According to a Statscan report released Friday, gross domestic product in April grew at the fastest pace since December – 0.3 per cent – after a piddly 0.1-per cent gain in March, and a contraction in February. But don't get too excited. The main driver was energy output, which rebounded after temporary shutdowns in the previous two months. Also, mining companies increased production.

All told, in April, the mining and oil-and-gas extraction sector grew by 2.7 per cent.

Elsewhere, the picture wasn't nearly as pretty.

Manufacturers posted a 0.3-per cent drop, construction slipped 0.1 per cent, and retail fell 0.8 per cent. The retail drop is just the latest sign that the consumers who make up the bulk of economic activity are reaching the limits of their capacity to borrow and spend, or are holding back because they're worried about losing their jobs amid all the global turmoil.

"Excluding the bounce back from the resource sector, GDP would have risen by less than 0.1 per cent, pointing to weak underlying growth," Emanuella Enenajor of CIBC World Markets said in a note to clients. "There's not much reason for protracted excitement."

Economists say retail probably bounced back in the past couple of months due to lower gasoline prices. However, lower gas prices are at least in part to the drop in oil prices linked to worries about the damage that a deepening European crisis could do to consumer and business sentiment -- everywhere from the continent itself, to struggling economies like the United States, to the big emerging markets whose demand for commodities is a key determinant of Canadian producers' profits.
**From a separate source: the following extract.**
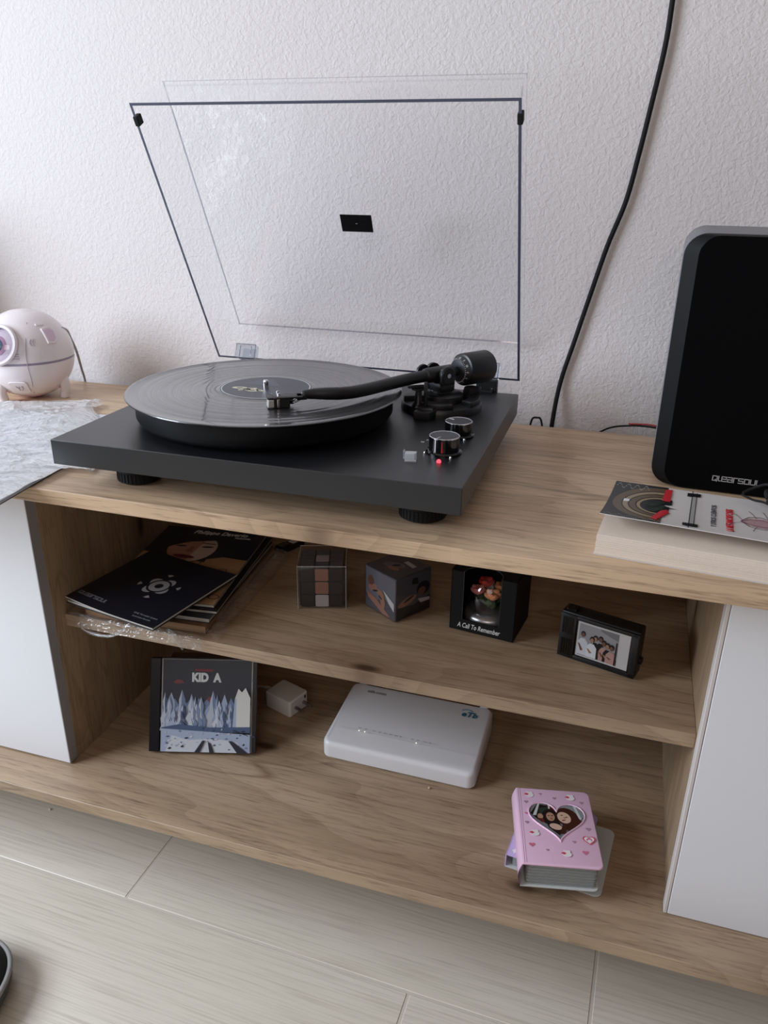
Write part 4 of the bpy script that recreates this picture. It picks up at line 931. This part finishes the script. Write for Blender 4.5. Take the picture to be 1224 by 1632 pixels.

Bank of Canada policy makers have already indicated concern that the global turmoil could push commodity prices down further, restraining profits for Canadian producers in the months ahead and limiting the sector's ability to drive growth.

Governor Mark Carney and his officials are quick to point out that even as commodity prices have dropped, they're still at historically high levels, which is true.

Still, in their June 5 interest-rate decision, they noted that the "more modest" global momentum of late, and "heightened financial risk aversion" had reduced prices – and central bankers rarely include a new point in a rate statement unless they're at least a little worried about its longer-term impact.

Also, government spending, which subtracted from growth in the first quarter of the year, was down 0.2 per cent in April. That's the ninth straight monthly decline. What's new, though, is with the resource sector vulnerable and consumers spending less, the bite from deficit-cutting – which is set to increase – could play a bigger role in curbing growth during the months ahead.

"Government austerity is already imposing a measurable drag on Canada's economy," said Erin Weir, an economist with United Steelworkers.